"A lula e a baleia" ou a dissolução dos laços familiares

Filmes sobre famílias disfuncionais existem aos montes no cinema, e já constituem, há algum tempo, um subgênero que parece um manancial inesgotável para a mente de diretores que se debruçam sobre análises dos fatores que podem levar à desagregação de um clã.


A matéria-prima de A lula e a baleia (The squid and tha whale, 2005), filme de estreia de Noah Baumbach é exatamente essa. No filme de 2005, o foco do cineasta está em investigar os sentimentos que estão por trás da separação de um casal que já não se entende há tempos. Joan (Laura Linney) e Bernard (Jeff Daniels) estão cada vez mais dessintonizados, o que se reflete no comportamento dos dois filhos do então casal, Walt e Frank. Os meninos são vividos com muita competência por Jesse Eisenberg e Owen Kline, respectivamente. Não é nada fácil para ambos lidar com o término do casamento dos pais, que já vinham entrando numa espiral de acusações mútuas e desentendimentos constantes.

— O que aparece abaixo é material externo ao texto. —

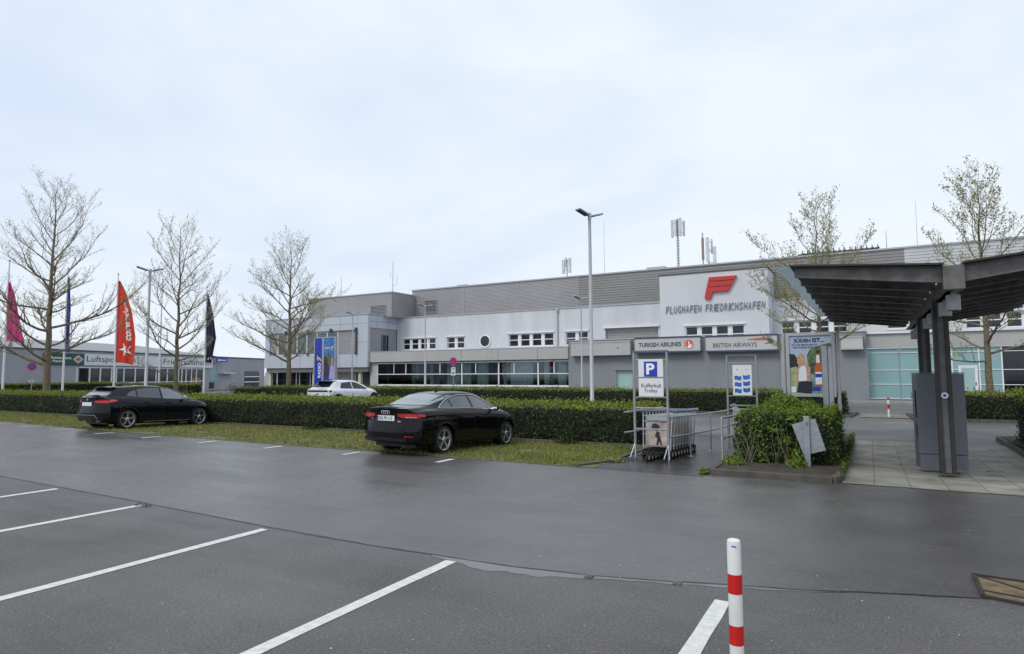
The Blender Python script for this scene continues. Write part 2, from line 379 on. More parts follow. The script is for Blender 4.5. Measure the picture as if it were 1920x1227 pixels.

Cada qual à sua maneira, eles encontram meios de protestar contra o rompimento de Joan e Bernard, tomando atitudes reprováveis. Desse fim de relação, surge uma transformação nos quatro, nem sempre com efeitos positivos, é bom que se diga. Os desdobramentos que se seguem são a rebeldia de Frank, o mais novo, que comete ato inacreditáveis na escola, que se vê obrigada a pedir a intervenção dos pais do garoto. Walt, por sua vez, cai de amores e desejo por Lili (Anna Paquin), que também atrai os olhares de seu pai. Começa uma disputa velada entre eles para a conquista da jovem, que tem plena consciência do fascínio que é capaz de exercer. Joan, por sua vez, se envolve com Ivan (William Baldwin), professor de tênis de um dos filhos. Não deixa de ser uma maneira infantilizada de tentar mostrar ao ex-marido que já deu a volta por cima e está muito bem em nova companhia. O professor é um tipo muito curioso, que ainda pensa ser um garotão, e está certo de seu charme e simpatia. Chega a ser risível o comportamento do personagem, que, em sua pretensão, tem a necessidade de se afirmar o tempo inteiro.

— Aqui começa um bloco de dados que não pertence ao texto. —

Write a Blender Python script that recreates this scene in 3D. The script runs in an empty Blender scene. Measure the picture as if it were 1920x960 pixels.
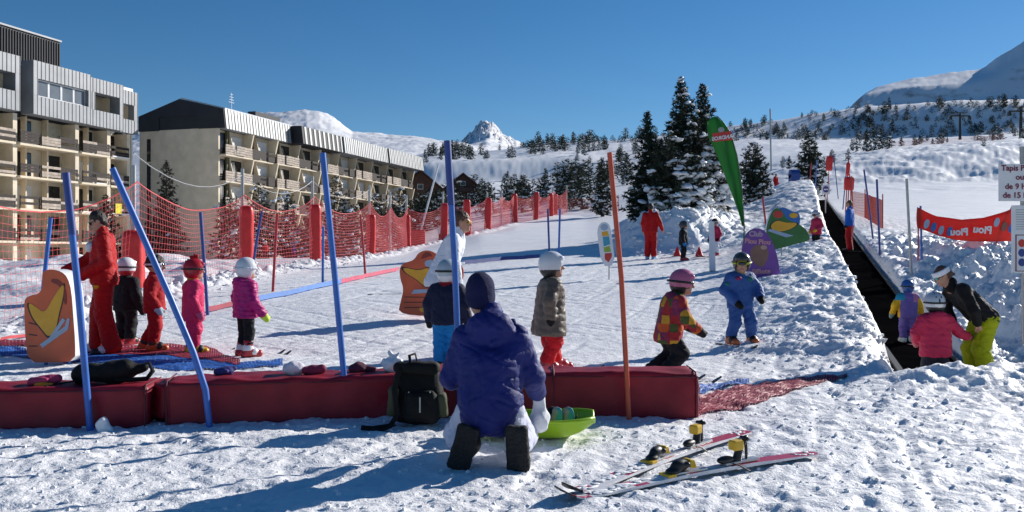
import bpy, math, random
import numpy as np
from mathutils import Vector, Matrix, noise
random.seed(7); RNG = np.random.RandomState(11)
F = 1663.0; CZ = 1.22; PI = math.pi
scene = bpy.context.scene
COL = scene.collection

# ------------------------------------------------------------------ basics
def W(px, py, d):
    return Vector(((px - 960) * d / F, d, CZ - (py - 480) * d / F))
def lin(c):
    c = c / 255.0
    return c / 12.92 if c <= .04045 else ((c + .055) / 1.055) ** 2.4
def rgb(r, g, b): return (lin(r), lin(g), lin(b), 1)

def _hash(ix, iy, iz, seed):
    n = (ix.astype(np.int64) * 374761393 + iy.astype(np.int64) * 668265263 + iz.astype(np.int64) * 1274126177 + seed * 974711) & 0xffffffff
    n = ((n ^ (n >> 13)) * 1274126177) & 0xffffffff
    n = n ^ (n >> 16)
    return (n & 0xffff).astype(np.float32) / 32767.5 - 1.0
def noise2(x, y, seed=0):
    x = np.asarray(x, dtype=np.float64); y = np.asarray(y, dtype=np.float64)
    fx = np.floor(x); fy = np.floor(y); tx = x - fx; ty = y - fy
    tx = tx * tx * (3 - 2 * tx); ty = ty * ty * (3 - 2 * ty)
    ix = fx.astype(np.int64); iy = fy.astype(np.int64); z = np.zeros_like(ix)
    a = _hash(ix, iy, z, seed); b = _hash(ix + 1, iy, z, seed); c = _hash(ix, iy + 1, z, seed); d = _hash(ix + 1, iy + 1, z, seed)
    return (a + (b - a) * tx) * (1 - ty) + (c + (d - c) * tx) * ty
def fbm2(x, y, octv=4, seed=0, gain=.5):
    s = 0; a = 1
    for o in range(octv):
        c, q = math.cos(.6 + 1.1 * o), math.sin(.6 + 1.1 * o); f = 2.03 ** o
        s = s + a * noise2((x * c - y * q) * f + 13.7 * o, (x * q + y * c) * f + 7.3 * o, seed + o); a *= gain
    return s
def noise3(x, y, z, seed=0):
    fx = np.floor(x); fy = np.floor(y); fz = np.floor(z); tx = x - fx; ty = y - fy; tz = z - fz
    tx = tx * tx * (3 - 2 * tx); ty = ty * ty * (3 - 2 * ty); tz = tz * tz * (3 - 2 * tz)
    ix = fx.astype(np.int64); iy = fy.astype(np.int64); iz = fz.astype(np.int64)
    r = 0
    for dx in (0, 1):
        for dy in (0, 1):
            for dz in (0, 1):
                r = r + _hash(ix + dx, iy + dy, iz + dz, seed) * (tx if dx else 1 - tx) * (ty if dy else 1 - ty) * (tz if dz else 1 - tz)
    return r
def sstep(a, b, x):
    t = np.clip((x - a) / (b - a), 0, 1); return t * t * (3 - 2 * t)

# ------------------------------------------------------------------ materials
MATS = {}
def mat(name, col, rough=.6, metal=0, var=.12, vscale=6, bump=0, bscale=40, spec=None, coat=0, sheen=0, alpha=None):
    if name in MATS: return MATS[name]
    m = bpy.data.materials.new(name); m.use_nodes = True; nt = m.node_tree; N = nt.nodes; L = nt.links
    p = N['Principled BSDF']; p.inputs['Roughness'].default_value = rough; p.inputs['Metallic'].default_value = metal
    if spec is not None: p.inputs['Specular IOR Level'].default_value = spec
    if coat: p.inputs['Coat Weight'].default_value = coat
    if sheen: p.inputs['Sheen Weight'].default_value = sheen
    tc = N.new('ShaderNodeTexCoord')
    if var:
        n = N.new('ShaderNodeTexNoise'); n.inputs['Scale'].default_value = vscale; n.inputs['Detail'].default_value = 4
        L.new(tc.outputs['Object'], n.inputs['Vector'])
        r = N.new('ShaderNodeValToRGB'); e = r.color_ramp.elements
        e[0].position = .3; e[1].position = .7
        e[0].color = (col[0] * (1 - var), col[1] * (1 - var), col[2] * (1 - var), 1)
        e[1].color = (min(1, col[0] * (1 + var)), min(1, col[1] * (1 + var)), min(1, col[2] * (1 + var)), 1)
        L.new(n.outputs['Fac'], r.inputs['Fac']); L.new(r.outputs['Color'], p.inputs['Base Color'])
    else:
        p.inputs['Base Color'].default_value = (col[0], col[1], col[2], 1)
    if bump:
        b = N.new('ShaderNodeTexNoise'); b.inputs['Scale'].default_value = bscale; b.inputs['Detail'].default_value = 5
        L.new(tc.outputs['Object'], b.inputs['Vector'])
        bn = N.new('ShaderNodeBump'); bn.inputs['Strength'].default_value = bump; bn.inputs['Distance'].default_value = .02
        L.new(b.outputs['Fac'], bn.inputs['Height']); L.new(bn.outputs['Normal'], p.inputs['Normal'])
    MATS[name] = m
    return m
def cloth(name, r, g, b, rough=.75, bump=.25, bscale=60, var=.1):
    return mat(name, rgb(r, g, b), rough, 0, var, 9, bump, bscale, sheen=.03, spec=.25)

# ------------------------------------------------------------------ objects
def tag(o, label=None, cat=None, group=None, kind=None):
    if label: o['label'] = label
    if cat: o['category'] = cat
    if group: o['group'] = group
    if kind: o['kind'] = kind
    return o
def empty(name, loc=(0, 0, 0), rz=0, label=None, cat=None, group=None):
    o = bpy.data.objects.new(name, None); COL.objects.link(o)
    o.location = loc; o.rotation_euler = (0, 0, rz); o.empty_display_size = .2
    return tag(o, label, cat, group)
def mesh_np(name, V, Fq, mats, parent=None, midx=None, smooth=True, loc=None):
    me = bpy.data.meshes.new(name); V = np.asarray(V, dtype=np.float32); Fq = np.asarray(Fq, dtype=np.int32)
    n = len(Fq); k = Fq.shape[1] if n else 4
    me.vertices.add(len(V)); me.vertices.foreach_set('co', V.ravel())
    me.loops.add(n * k); me.loops.foreach_set('vertex_index', Fq.ravel())
    me.polygons.add(n); me.polygons.foreach_set('loop_start', np.arange(0, n * k, k, dtype=np.int32))
    if midx is not None: me.polygons.foreach_set('material_index', np.asarray(midx, dtype=np.int32))
    me.polygons.foreach_set('use_smooth', np.full(n, smooth, dtype=bool))
    for m in (mats if isinstance(mats, (list, tuple)) else [mats]): me.materials.append(m)
    me.update(calc_edges=True)
    o = bpy.data.objects.new(name, me); COL.objects.link(o)
    if parent: o.parent = parent
    if loc is not None: o.location = loc
    return o
def copy_tree(o, parent=None):
    c = o.copy(); COL.objects.link(c)
    if parent: c.parent = parent
    for ch in list(o.children): copy_tree(ch, c)
    return c

class MB:
    """collects polygons for ONE mesh"""
    def __init__(s): s.v = []; s.f = []; s.m = []; s.sm = []
    def add(s, vs, fs, m=0, smooth=False):
        o = len(s.v); s.v += [tuple(v) for v in vs]
        for f in fs: s.f.append([i + o for i in f]); s.m.append(m); s.sm.append(smooth)
    def box(s, a, b, m=0, M=None):
        x0, y0, z0 = a; x1, y1, z1 = b
        vs = [Vector(p) for p in ((x0,y0,z0),(x1,y0,z0),(x1,y1,z0),(x0,y1,z0),(x0,y0,z1),(x1,y0,z1),(x1,y1,z1),(x0,y1,z1))]
        if M is not None: vs = [M @ v for v in vs]
        s.add(vs, [(0,3,2,1),(4,5,6,7),(0,1,5,4),(1,2,6,5),(2,3,7,6),(3,0,4,7)], m)
    def hexa(s, p, m=0):
        s.add(p, [(0,3,2,1),(4,5,6,7),(0,1,5,4),(1,2,6,5),(2,3,7,6),(3,0,4,7)], m)
    def tube(s, pts, r, m=0, n=8, cap=True, smooth=True, flat=1.0):
        pts = [Vector(p) for p in pts]; R = r if isinstance(r, (list, tuple)) else [r] * len(pts)
        vs = []; up0 = None
        for i, p in enumerate(pts):
            t = (pts[min(i + 1, len(pts) - 1)] - pts[max(i - 1, 0)]).normalized()
            if up0 is None:
                up0 = Vector((0, 0, 1)) if abs(t.z) < .9 else Vector((0, 1, 0))
            a = t.cross(up0); a = a.normalized() if a.length > 1e-5 else Vector((1, 0, 0)); b = a.cross(t).normalized(); up0 = b
            for k in range(n):
                an = 2 * PI * k / n; vs.append(p + (a * math.cos(an) + b * math.sin(an) * flat) * R[i])
        fs = []
        for i in range(len(pts) - 1):
            for k in range(n):
                k2 = (k + 1) % n; fs.append((i*n+k, i*n+k2, (i+1)*n+k2, (i+1)*n+k))
        s.add(vs, fs, m, smooth)
        if cap: s.add(vs[:n], [tuple(range(n))[::-1]], m); s.add(vs[-n:], [tuple(range(n))], m)
    def prism(s, poly, ext, m=0, m_side=None):
        """poly: list of 3-D points (planar), ext: extrusion vector"""
        p = [Vector(q) for q in poly]; e = Vector(ext); n = len(p)
        nrm = Vector((0, 0, 0))
        for i in range(n): nrm += p[i].cross(p[(i + 1) % n])
        if nrm.dot(e) > 0: p = p[::-1]
        s.add(p, [tuple(range(n))], m)
        s.add([q + e for q in p], [tuple(range(n))[::-1]], m)
        s.add(p + [q + e for q in p], [(i, i + n, (i + 1) % n + n, (i + 1) % n) for i in range(n)], m if m_side is None else m_side)
    def ball(s, c, r, m=0, nu=12, nv=8, M=None, jit=0):
        c = Vector(c); r = r if isinstance(r, (list, tuple)) else (r, r, r); vs = []
        for j in range(nv + 1):
            th = PI * j / nv
            for i in range(nu):
                ph = 2 * PI * i / nu; q = 1 + (random.uniform(-jit, jit) if jit else 0)
                v = Vector((math.sin(th) * math.cos(ph) * r[0] * q, math.sin(th) * math.sin(ph) * r[1] * q, math.cos(th) * r[2] * q))
                if M is not None: v = M @ v
                vs.append(c + v)
        fs = [(j*nu+i, (j+1)*nu+i, (j+1)*nu+(i+1) % nu, j*nu+(i+1) % nu) for j in range(nv) for i in range(nu)]
        s.add(vs, fs, m, True)
    def build(s, name, mats, parent=None, loc=None, rot=None, bevel=0, smooth=None):
        me = bpy.data.meshes.new(name); me.from_pydata(s.v, [], s.f)
        for m in (mats if isinstance(mats, (list, tuple)) else [mats]): me.materials.append(m)
        me.polygons.foreach_set('material_index', s.m)
        me.polygons.foreach_set('use_smooth', s.sm if smooth is None else [smooth] * len(s.f)); me.update()
        o = bpy.data.objects.new(name, me); COL.objects.link(o)
        if parent: o.parent = parent
        if loc is not None: o.location = loc
        if rot is not None: o.rotation_euler = rot
        if bevel:
            b = o.modifiers.new('bevel', 'BEVEL'); b.width = bevel; b.segments = 2; b.limit_method = 'ANGLE'; b.angle_limit = .6
        return o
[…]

Com esses elementos presentes no enredo, A lula e a baleia funciona como um ótimo filme sobre a falência de um casamento e todas as animosidades que isso pode gerar. Na linha de frente acabam ficando os filhos, que podem passar de moeda de troca entre os pais subitamente. Um dos grandes motivos que leva ao divórcio de Bernard e Joan é a inveja que ele sente do talento da ex-esposa. Bernard sonhava em ser um grande romancista, mas o que lhe restou foi o emprego de professor universitário, e um ressentimento que o consome pouco a pouco. Ela, por outro lado, se revela uma ótima escritora, exibindo uma notável habilidade com o universo literário. A cada novo reencontro com a ex-mulher, o recalque de Bernard emerge com força, sem que ele consiga disfarçar.

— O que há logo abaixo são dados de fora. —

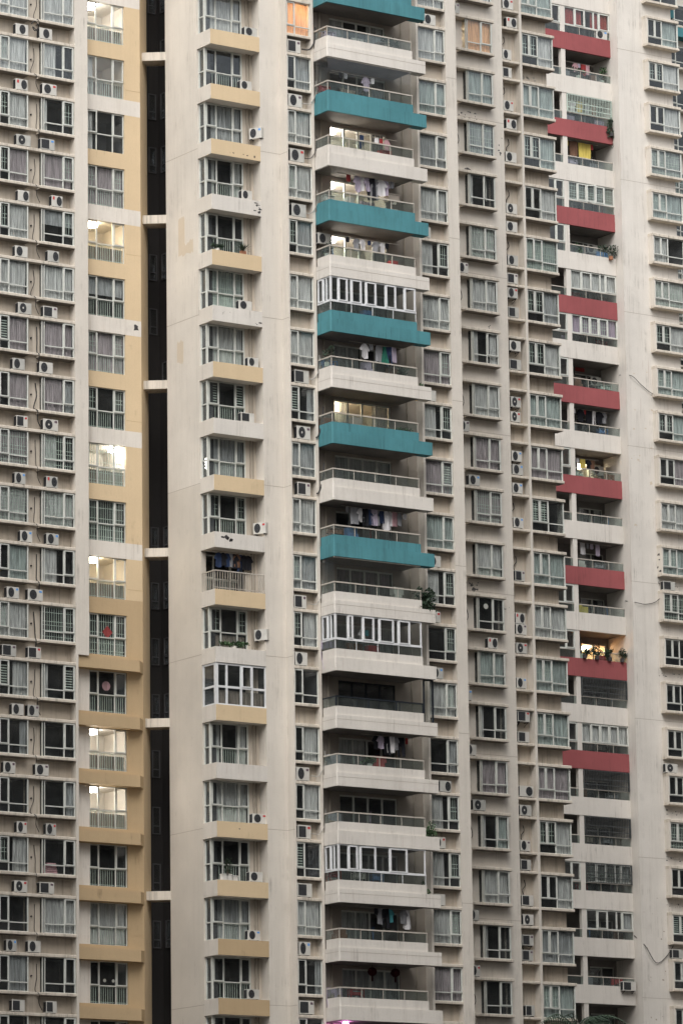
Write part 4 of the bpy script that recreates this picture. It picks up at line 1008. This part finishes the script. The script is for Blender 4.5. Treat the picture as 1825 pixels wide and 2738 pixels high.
bush((PX - .1, PY, zb(14) + .13), (.40, .25, .75), 'tall leafy climber at the end of a white balcony with dark doors', seed=8, count=420, clumps=9)
bush((PX - .35, PY, zb(15) + .13), (.25, .2, .60), 'leafy plant squeezed beside the lowest white framed balcony enclosure', seed=9, count=240)
bush((10.7, -1.1, zb(6) + 1.0), (.38, .3, .30), 'round potted tree standing at the right of the balcony with green washing', seed=10, count=260, mat='leaf_dark')
bush((8.1, -1.55, zb(13) + 1.05), (.65, .15, .22), 'low leafy plants along the rail of the balcony with black washing', seed=12, count=260)
bush((10.2, -1.5, zb(0) + .9), (.6, .2, .45), 'leafy plants behind the glass of the uppermost whole white balcony', seed=13, count=300, mat='leaf_dark')
bush((10.6, -1.4, zb(7) + .75), (.5, .2, .3), 'pale green plants behind the glass of the lit teal balcony', seed=14, count=240)
bush((6.1, -1.2, zb(6) + 1.2), (.2, .4, .5), 'straggly plant at the left end of the balcony with green washing', seed=15, count=120, mat='leaf_dark')
bush((6.2, -1.2, zb(4) + 1.1), (.2, .35, .35), 'dark plant at the left end of the lowest brightly lit balcony', seed=16, count=140, mat='leaf_dark')
spiky((2.0, .22, zS(4) + 2.73), .62, 'spiky dark green plant on an ochre corner parapet', seed=3)
bush((.45, .2, zS(4) + 2.65), (.38, .12, .10), 'low grass tuft on the ochre corner parapet beside a spiky plant', seed=17, count=240, size=.13, clumps=5, mat='leaf_dark')
bush((1.2, .2, zS(11) + 2.63), (.85, .12, .12), 'row of low weeds along the white corner parapet', seed=18, count=420, size=.12, clumps=8)
bush((.75, .25, zS(15) + 2.73), (.25, .15, .5), 'thin potted plant on the corner parapet among white pots', seed=19, count=140, mat='leaf_dark')
for i, (x, lab) in enumerate(((.38, 'left'), (.62, 'middle'), (.98, 'right'))):
    pb = MB().prism([(-.14, -.12), (.14, -.12), (.16, .12), (-.16, .12)], 0, .26 if i < 2 else .2).prism([(-.17, -.14), (.17, -.14), (.17, .14), (-.17, .14)], .2 if i == 2 else .26, .30 if i < 2 else .24)
    o = link('flower_pot', pb.mesh('flower_pot', 'pot_white'), None, (x + .1, .14, zS(15) + 2.735)); tag(o, f'{lab} of three white box pots on the corner parapet', 'pot', 'white pots on the corner parapet')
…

Baumbach, logo em seu primeiro filme, disseca os meandros da insituição família com destreza, examinando muito mais do que as aparências de cada um possam fazer supor. Os personagens são muoto bem escritos, e o roteiro do longa também cabe ao diretor. Apesar de esta ser sua estreia como cineasta, ele já trabalha em roteiros há algum tempo, trabalhando ao lado de Wes Anderson em filmes como A vida marinha com Steve Zissou (The life aquatic with Steve Zissou, 2004) e O fantástico Sr. Raposo (The fantastic Mr. Fox, 2009). Pelo roteiro de A lula e a baleia ele chegou a ser indicado ao Oscar, mas perdeu para Crash - No limite (Crash, 2005).

Aqui, não há grandes viradas na trama e a história é contada de uma forma bastante simples, mas que capta com muita eficiência o misto de sentimentos confusos que acometem filhos de pais separados, sem lampejos de sentimentalismo. E também quais podem ser os passos dados por cada uma das partes que vive após o divórcio. Parte desse talento do diretor vem de seu conhecimento de causa, já que algumas das situações e episódios mostrados no filme foram vividos de verdade por ele em sua infância. Por isso, o filme acaba apresentando um teor confessional bastante forte, típico de quem está em sua primeira obra. Como no mundo literário, no qual dizem que o primeiro livro de um escritor terá ao menos um quê autobiográfico, no primeiro filme de Baumbach há páginas de sua vida inseridas na narrativa.

Esses são alguns dos motivos que fazem de A lula e a baleia um filme rico em reflexões sobre a fragilidade das relações e sobre como superar perdas e encerramentos. A vida é cíclica, e isso se traduz em um movimento perpétuo de fim e recomeço. E Baumbach resume esse esquema de altos e baixos, de novo e velho, em enxutos 80 minutos, sendo digno de figurar entre os promissores de sua década.